From: Matthew Dillon <dillon@xxxxxxxxxxxxxxxxxxxx>
Date: Thu, 1 May 2008 08:45:30 -0700 (PDT)

:hour and then suddenly I'm banned for 24 hours. So I set up a nifty
:script to switch pf.conf files and restart pf when I near 13Gb of usage.
:My question now is what can really give me a cap of 56Kb (modem speed)?
:Currently I'm using
:altq on $ext_if fairq bandwidth 112Kb queue { hi lo }
:queue hi priority 2 bandwidth 56Kb fairq (buckets 64, default) qlimit 50
:queue lo priority 1 bandwidth 56Kb fairq (buckets 64) qlimit 50
:This works temporarily, sort of.. because some connections get slower,
:but only because they're bursty, as opposed to really being capped to
:56Kb. So does anyone know how to hard-cap a connection to a certain
:speed?
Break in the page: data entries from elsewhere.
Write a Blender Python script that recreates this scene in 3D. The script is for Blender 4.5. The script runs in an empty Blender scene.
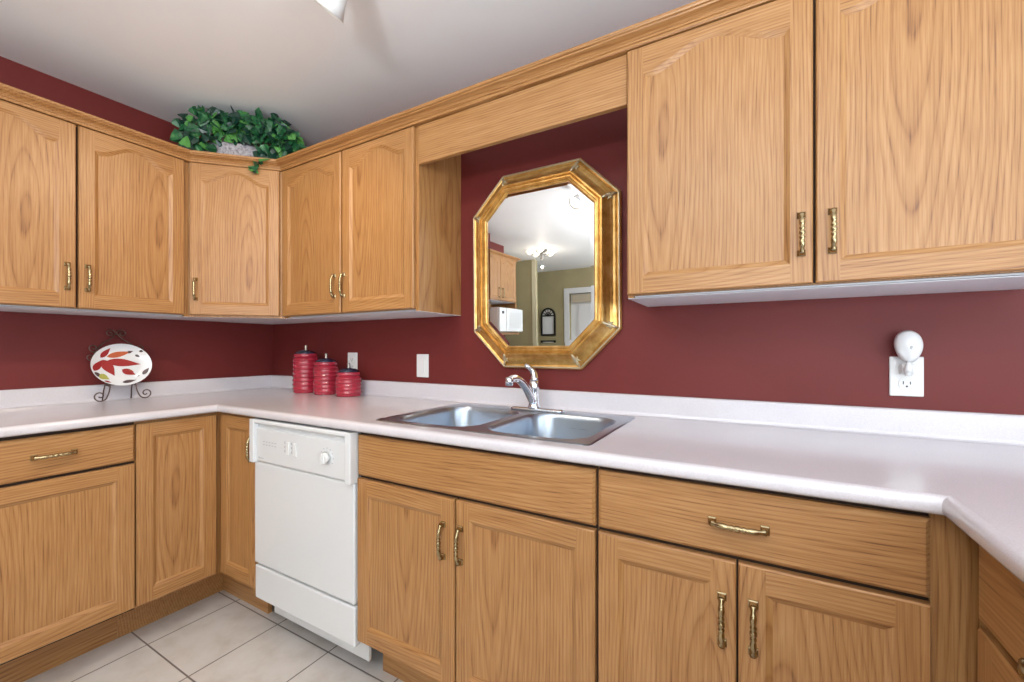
import bpy, math, random
from mathutils import Vector, Matrix
random.seed(7)
C = bpy.context.scene.collection
SC = bpy.context.scene
PI = math.pi

# ------------------------------------------------------------------ camera
cam_d = bpy.data.cameras.new('camera'); cam = bpy.data.objects.new('camera', cam_d); C.objects.link(cam)
cam_d.sensor_width = 36; cam_d.lens = 36*420.87/1024
cam_d.shift_x = (512-509.33)/1024; cam_d.shift_y = (348.35-341)/1024
cam_d.clip_start = .02; cam_d.clip_end = 60
cam.location = (2.6224, -1.5693, 1.1571); cam.rotation_euler = (PI/2, 0, .5194)
SC.camera = cam
# ------------------------------------------------------------------ world, exposure, daylight
w = bpy.data.worlds.new('world'); SC.world = w; w.use_nodes = True
w.node_tree.nodes['Background'].inputs[0].default_value = (.75, .86, 1, 1)
w.node_tree.nodes['Background'].inputs[1].default_value = 1.2
SC.view_settings.view_transform = 'Standard'; SC.view_settings.look = 'None'
SC.view_settings.gamma = 1; SC.view_settings.exposure = -.2; SC.view_settings.use_curve_mapping = False

def area(name, loc, rot, sx, sy, power, col):
    l = bpy.data.lights.new(name, 'AREA'); l.shape = 'RECTANGLE'; l.size = sx; l.size_y = sy
    l.energy = power; l.color = col
    o = bpy.data.objects.new(name, l); C.objects.link(o); o.location = loc; o.rotation_euler = rot
    return o
# daylight lamps inside unseen patio and rear windows, tilted up as added ceiling fill
area('daylight_patio_uplight', (4.6, -2.3, 1.25), (0, PI/2+.95, 0), 1.6, 2.5, 84, (.80, .90, 1))
area('daylight_rear_fill', (3.6, -4.6, 1.40), (PI/2+.95, 0, 0), 2.6, 1.4, 120, (.86, .93, 1))

# ------------------------------------------------------------------ materials
def mat(name, col, rough=.5, metal=0, spec=.5, coat=0, emit=None):
    m = bpy.data.materials.new(name); m.use_nodes = True
    b = m.node_tree.nodes['Principled BSDF']
    b.inputs['Base Color'].default_value = (*col, 1); b.inputs['Roughness'].default_value = rough
    b.inputs['Metallic'].default_value = metal; b.inputs['Specular IOR Level'].default_value = spec
    b.inputs['Coat Weight'].default_value = coat; b.inputs['Coat Roughness'].default_value = .15
    if emit:
        b.inputs['Emission Color'].default_value = (*emit[0], 1); b.inputs['Emission Strength'].default_value = emit[1]
    return m
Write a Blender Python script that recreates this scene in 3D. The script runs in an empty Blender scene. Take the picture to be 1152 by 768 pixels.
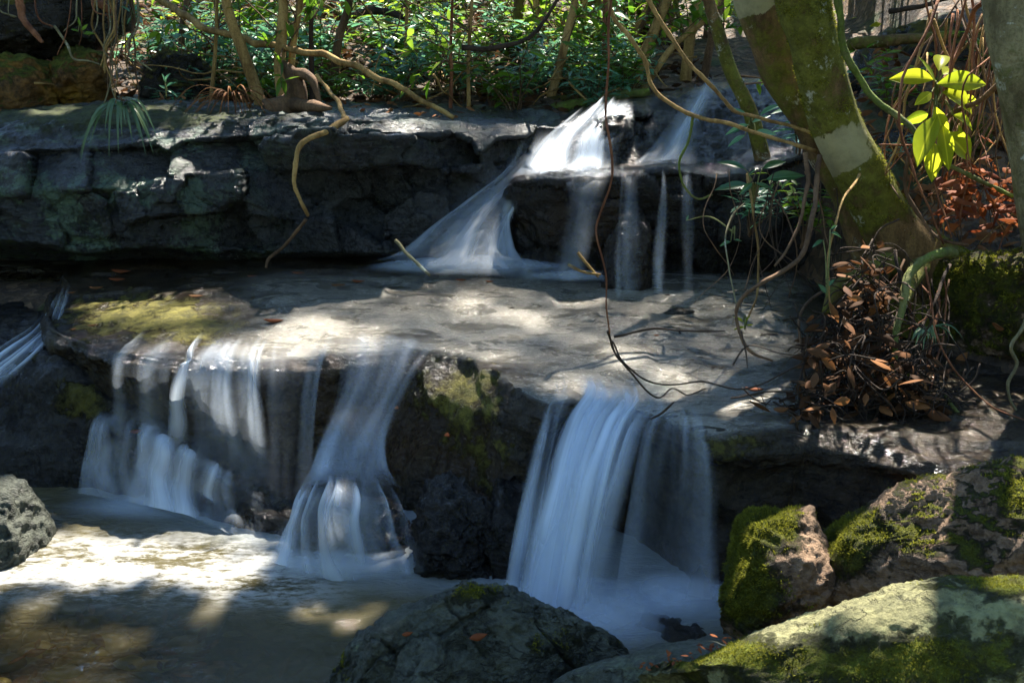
import bpy, bmesh, math, random
import numpy as np
from mathutils import Vector

R = math.radians
random.seed(11)
rs = np.random.RandomState(11)
scene = bpy.context.scene
COL = scene.collection

# ------------------------------------------------------------------ camera, sky, sun, exposure
EYE = np.array([0.0, 0.0, 1.8])
PITCH = R(16.1)
cam_d = bpy.data.cameras.new('camera')
cam = bpy.data.objects.new('camera', cam_d)
COL.objects.link(cam)
cam.location = EYE
cam.rotation_euler = (R(90) - PITCH, 0, 0)
cam_d.sensor_width = 36.0
cam_d.lens = 35.0
cam_d.clip_start = 0.05
cam_d.clip_end = 1500
cam_d.dof.use_dof = True
cam_d.dof.focus_distance = 3.6
cam_d.dof.aperture_fstop = 11
scene.camera = cam

SUN_EL, SUN_AZ = R(56), R(17)
SUNV = np.array([math.sin(SUN_AZ) * math.cos(SUN_EL), math.cos(SUN_AZ) * math.cos(SUN_EL), math.sin(SUN_EL)])
world = bpy.data.worlds.new('World')
scene.world = world
world.use_nodes = True
wn = world.node_tree
sky = wn.nodes.new('ShaderNodeTexSky')
sky.sky_type = 'NISHITA'
sky.sun_disc = False
sky.sun_elevation = SUN_EL
sky.sun_rotation = SUN_AZ
sky.air_density = 1.0
sky.dust_density = 0.0
sky.ozone_density = 3.5
bg = wn.nodes['Background']
wn.links.new(sky.outputs[0], bg.inputs[0])
bg.inputs[1].default_value = 0.10

sun_d = bpy.data.lights.new('sun', 'SUN')
sun_d.energy = 5.0
sun_d.angle = R(0.6)
sun_d.color = (1.0, 0.93, 0.82)
sun = bpy.data.objects.new('sun', sun_d)
COL.objects.link(sun)
sun.rotation_euler = Vector(SUNV).to_track_quat('Z', 'Y').to_euler()
sun.location = (3, 8, 12)

scene.view_settings.view_transform = 'Standard'
scene.view_settings.look = 'None'
scene.view_settings.gamma = 1
scene.view_settings.exposure = 2.3
scene.view_settings.use_curve_mapping = False
cy = scene.cycles
cy.max_bounces = 8
cy.diffuse_bounces = 3
cy.glossy_bounces = 3
cy.transmission_bounces = 4
cy.transparent_max_bounces = 32
cy.sample_clamp_indirect = 6
cy.use_denoising = True
cy.caustics_reflective = False
cy.caustics_refractive = False

# ------------------------------------------------------------------ pixels of the photograph -> points of the place
F = 1120.0
FWD = np.array([0, math.cos(PITCH), -math.sin(PITCH)])
UPV = np.array([0, math.sin(PITCH), math.cos(PITCH)])
RGT = np.array([1.0, 0, 0])


def ray(px, py):
    return FWD + (px - 576) / F * RGT + (384 - py) / F * UPV


def at(px, py, Y):                      # the point of this sight line at distance Y into the scene
    d = ray(px, py)
    return EYE + d * (Y / d[1])


def atz(px, py, z):                     # the point of this sight line at height z
    d = ray(px, py)
    return EYE + d * ((z - EYE[2]) / d[2])


def pix(P):
    Q = P - EYE
    w = Q @ FWD
    w = np.where(np.abs(w) < 1e-3, 1e-3, w)
    return 576 + F * (Q @ RGT) / w, 384 - F * (Q @ UPV) / w


# ------------------------------------------------------------------ noise
PERM = rs.permutation(256)
GRD = rs.normal(size=(256, 3))
GRD /= np.linalg.norm(GRD, axis=1)[:, None]


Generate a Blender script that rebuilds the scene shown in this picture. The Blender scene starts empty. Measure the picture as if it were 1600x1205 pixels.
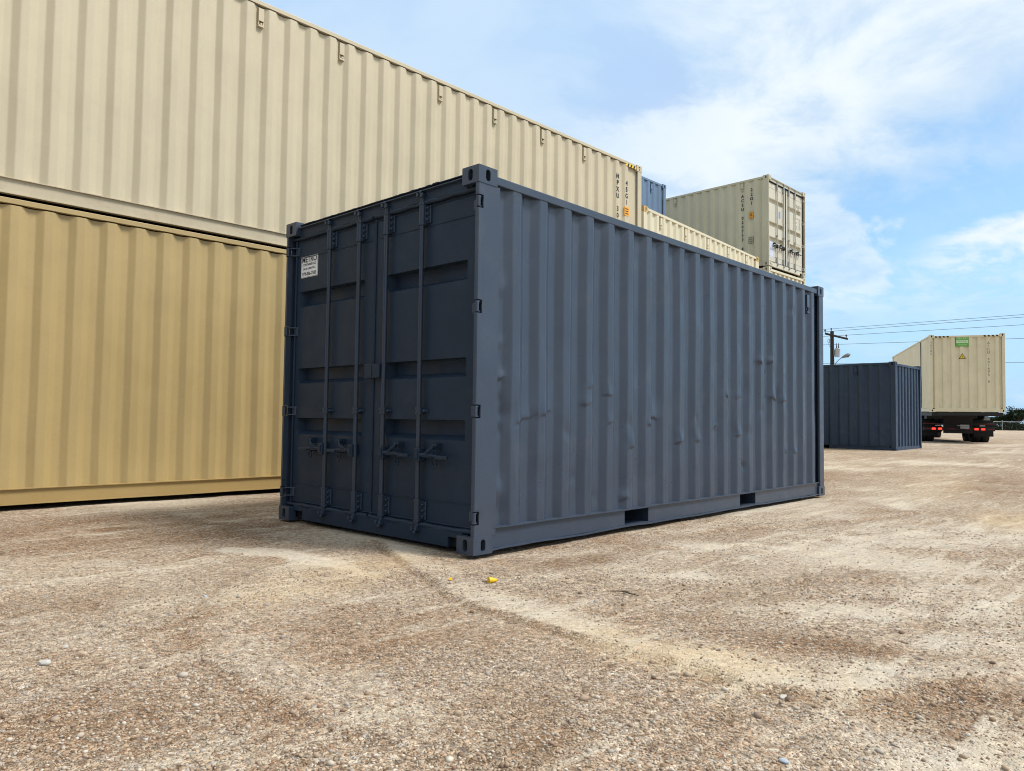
import bpy, bmesh, math, random
import numpy as np
from mathutils import Vector, Matrix

random.seed(7)
rng = np.random.default_rng(11)
SC = bpy.context.scene
COL = SC.collection
R = math.radians

# ------------------------------------------------------------------ camera
CAM = Vector((-3.4253, -3.5255, 0.893))
YAW, PITCH, ROLL, FPX = .7514, .045, .0127, 1169.5
_f = Vector((math.cos(YAW)*math.cos(PITCH), math.sin(YAW)*math.cos(PITCH), math.sin(PITCH)))
_r0 = Vector((math.sin(YAW), -math.cos(YAW), 0)); _u0 = _r0.cross(_f)
_r = math.cos(ROLL)*_r0 + math.sin(ROLL)*_u0
_u = -math.sin(ROLL)*_r0 + math.cos(ROLL)*_u0
cd = bpy.data.cameras.new('camera'); cam = bpy.data.objects.new('camera', cd); COL.objects.link(cam)
m = Matrix((( _r.x, _u.x, -_f.x, CAM.x), (_r.y, _u.y, -_f.y, CAM.y), (_r.z, _u.z, -_f.z, CAM.z), (0, 0, 0, 1)))
cam.matrix_world = m
cd.sensor_width = 36; cd.sensor_fit = 'HORIZONTAL'; cd.lens = 36*FPX/1600
cd.clip_start = .05; cd.clip_end = 4000
SC.camera = cam

def ray(px, py):                       # direction of a picture point, used to place far clouds in the sky
    return (_f + (px-800)/FPX*_r - (py-602.5)/FPX*_u).normalized()

# ------------------------------------------------------------------ light
SUN_EL, SUN_AZ = R(54), R(-54)        # azimuth measured from +X, counter-clockwise
SC.view_settings.view_transform = 'Standard'
SC.view_settings.look = 'None'
SC.view_settings.gamma = 1
SC.view_settings.exposure = 0.64
SC.cycles.filter_width = 1.05
sl = bpy.data.lights.new('sun', 'SUN'); sl.energy = 2.7; sl.angle = R(17); sl.color = (1, .95, .885)
so = bpy.data.objects.new('sun', sl); COL.objects.link(so)
sd = Vector((math.cos(SUN_EL)*math.cos(SUN_AZ), math.cos(SUN_EL)*math.sin(SUN_AZ), math.sin(SUN_EL)))
so.rotation_euler = sd.to_track_quat('Z', 'Y').to_euler()

W = bpy.data.worlds.new('World'); SC.world = W; W.use_nodes = True
nt = W.node_tree; nt.nodes.clear()
class G:                               # tiny node-graph helper
    def __init__(s, t): s.t = t
    def n(s, typ, ins=None, **kw):
        nd = s.t.nodes.new(typ)
        for k, v in kw.items(): setattr(nd, k, v)
        for k, v in (ins or {}).items():
            sock = nd.inputs[k]
            if isinstance(v, bpy.types.NodeSocket): s.t.links.new(v, sock)
            else: sock.default_value = v
        return nd
    def m(s, op, a, b=0.0, c=0.0, clamp=False):
        return s.n('ShaderNodeMath', {0: a, 1: b, 2: c}, operation=op, use_clamp=clamp).outputs[0]
    def dot(s, v, n): return s.n('ShaderNodeVectorMath', {0: v, 1: n}, operation='DOT_PRODUCT').outputs['Value']
    def noise(s, v, scale, detail=4, rough=.5, dist=0, out=0):
        return s.n('ShaderNodeTexNoise', {'Vector': v, 'Scale': scale, 'Detail': detail, 'Roughness': rough, 'Distortion': dist}).outputs[out]
    def ss(s, x, a, b, lo=0.0, hi=1.0):
        return s.n('ShaderNodeMapRange', {0: x, 1: a, 2: b, 3: lo, 4: hi}, interpolation_type='SMOOTHSTEP').outputs[0]
    def mix(s, f, a, b, blend='MIX'):
        nd = s.n('ShaderNodeMix', data_type='RGBA', blend_type=blend)
        for i, v in ((0, f), (6, a), (7, b)):
            if isinstance(v, bpy.types.NodeSocket): s.t.links.new(v, nd.inputs[i])
            else: nd.inputs[i].default_value = v if i == 0 else (*v[:3], 1)
        return nd.outputs[2]
    def mapv(s, v, scale=(1, 1, 1), rot=(0, 0, 0), loc=(0, 0, 0)):
        return s.n('ShaderNodeMapping', {'Vector': v, 'Scale': scale, 'Rotation': rot, 'Location': loc}).outputs[0]

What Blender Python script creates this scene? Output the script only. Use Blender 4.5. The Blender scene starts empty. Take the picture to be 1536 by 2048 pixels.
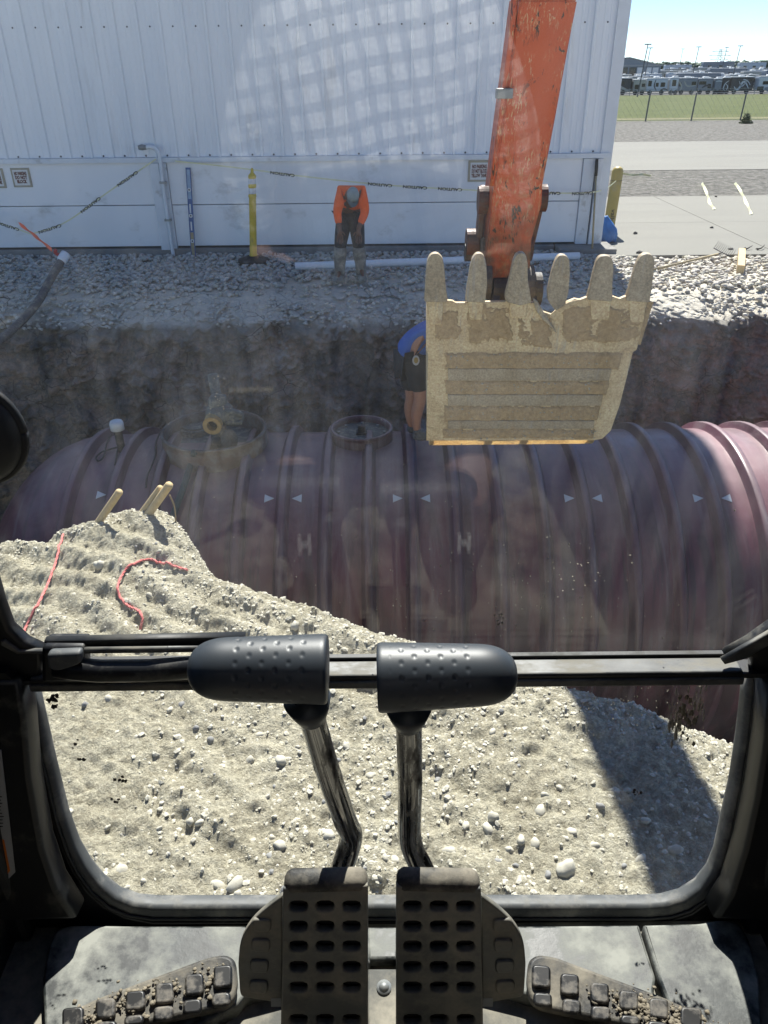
import bpy, bmesh, math, random
import numpy as np
from mathutils import Vector, Matrix, Quaternion

random.seed(7)
RNG = np.random.RandomState(7)
S = bpy.context.scene
COL = S.collection
R = math.radians

# ------------------------------------------------------------------ camera, sky, sun, exposure
CAMZ = 2.35
PITCH = R(29.86)
ROLL = 0.010
F = 1538.0
SUN_EL = R(52.0)
SUN_AZ = R(4.0)
SUN_STRENGTH = 3.3
SKY_STRENGTH = 0.057
EXPOSURE = 1.82

CAM = Vector((0, 0, CAMZ))
_f = Vector((0, math.cos(PITCH), -math.sin(PITCH)))
_u0 = Vector((0, math.sin(PITCH), math.cos(PITCH)))
_r0 = Vector((1, 0, 0))
_r = _r0 * math.cos(ROLL) - _u0 * math.sin(ROLL)
_u = _r0 * math.sin(ROLL) + _u0 * math.cos(ROLL)

cam_d = bpy.data.cameras.new('camera')
cam = bpy.data.objects.new('camera', cam_d)
COL.objects.link(cam)
cam_d.sensor_fit = 'VERTICAL'
cam_d.sensor_height = 36.0
cam_d.lens = 36.0 * F / 2048.0
cam_d.clip_start = 0.02
cam_d.clip_end = 5000
m = Matrix((( _r.x, _u.x, -_f.x, 0), (_r.y, _u.y, -_f.y, 0), (_r.z, _u.z, -_f.z, CAMZ), (0, 0, 0, 1)))
cam.matrix_world = m
S.camera = cam

world = bpy.data.worlds.new('World')
S.world = world
world.use_nodes = True
wn = world.node_tree
wn.nodes.clear()
sky = wn.nodes.new('ShaderNodeTexSky')
sky.sky_type = 'NISHITA'
sky.sun_disc = False
sky.sun_elevation = SUN_EL
sky.sun_rotation = SUN_AZ
sky.air_density = 0.6
sky.dust_density = 0.0
sky.ozone_density = 5.5
bg = wn.nodes.new('ShaderNodeBackground')
bg.inputs[1].default_value = SKY_STRENGTH
wo = wn.nodes.new('ShaderNodeOutputWorld')
wn.links.new(sky.outputs[0], bg.inputs[0])
wn.links.new(bg.outputs[0], wo.inputs[0])

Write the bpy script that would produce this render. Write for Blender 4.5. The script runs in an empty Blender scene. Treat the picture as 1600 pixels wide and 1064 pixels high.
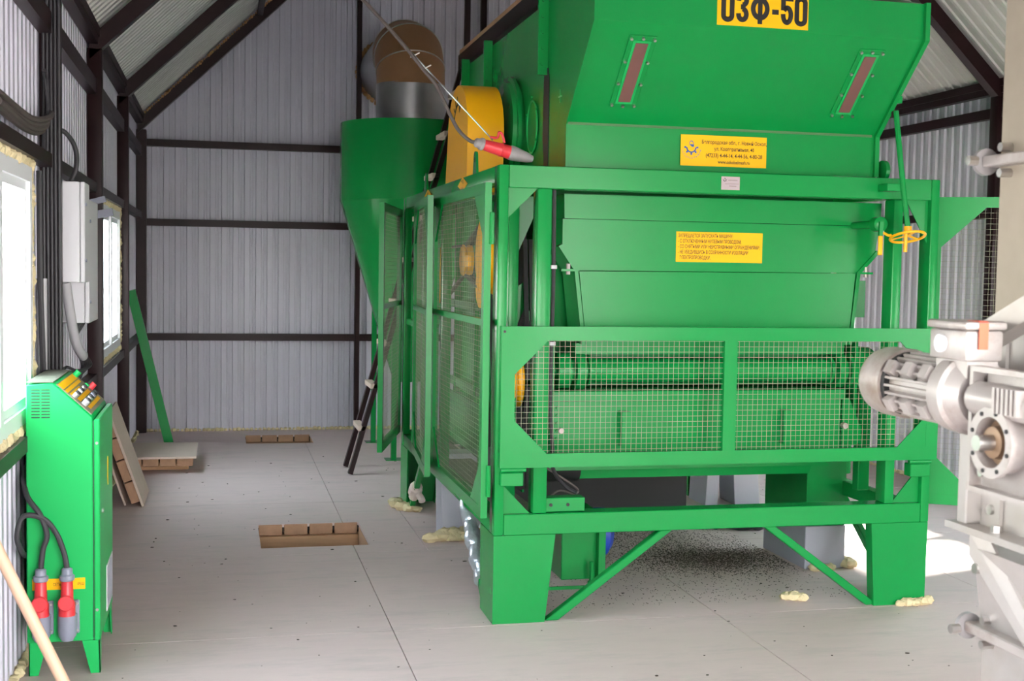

Doesn't even have to be pf, can be a secret magic sysctl :)
:Robert Luciani

    Well, specifying the cap in th altq line would do the trick.
    That ought to limit your overall bandwidth.  You should still be able
    to keep the hi and lo queue lines intact, remember that the bandwidth
    specification for the fairq lines are minimums, not maximums.  All
    you really need to do is make sure your low priority queue gets
    a little bandwidth
altq on $ext_if fairq bandwidth 56Kb queue { hi lo }
queue hi priority 2 bandwidth 40Kb fairq (buckets 64, default) qlimit 50
queue lo priority 1 bandwidth 16Kb fairq (buckets 64) qlimit 50

    Another option is to use IPFW + DUMMYNET (which can be done in parallel
    with PF, I think), and create a bandwidth-limited pipe explicitly for
    your torrents.

    PF also has other queueing types which can be used to create service
    curves with hard bandwidth limits.  However, you would not be able to
    use fairq in that situation.

    It might be possible to use bridging + PF to route certain types of
    traffic through another interface, and then apply a different queue to
    that interface while maintaining the FAIRQ on your primary external
    interface.  I've never tried doing it so it would take a lot of
    experimentation, but it might be possible to do with lo1, lo2, etc.

    In anycase, what you are doing now... reloading pf.conf, is probably
    unavoidable.  PF has no concept of 'daily limits' (not even the queues
    with service curves can do that on their own), and some sort of 
    external intelligence would definitely be needed.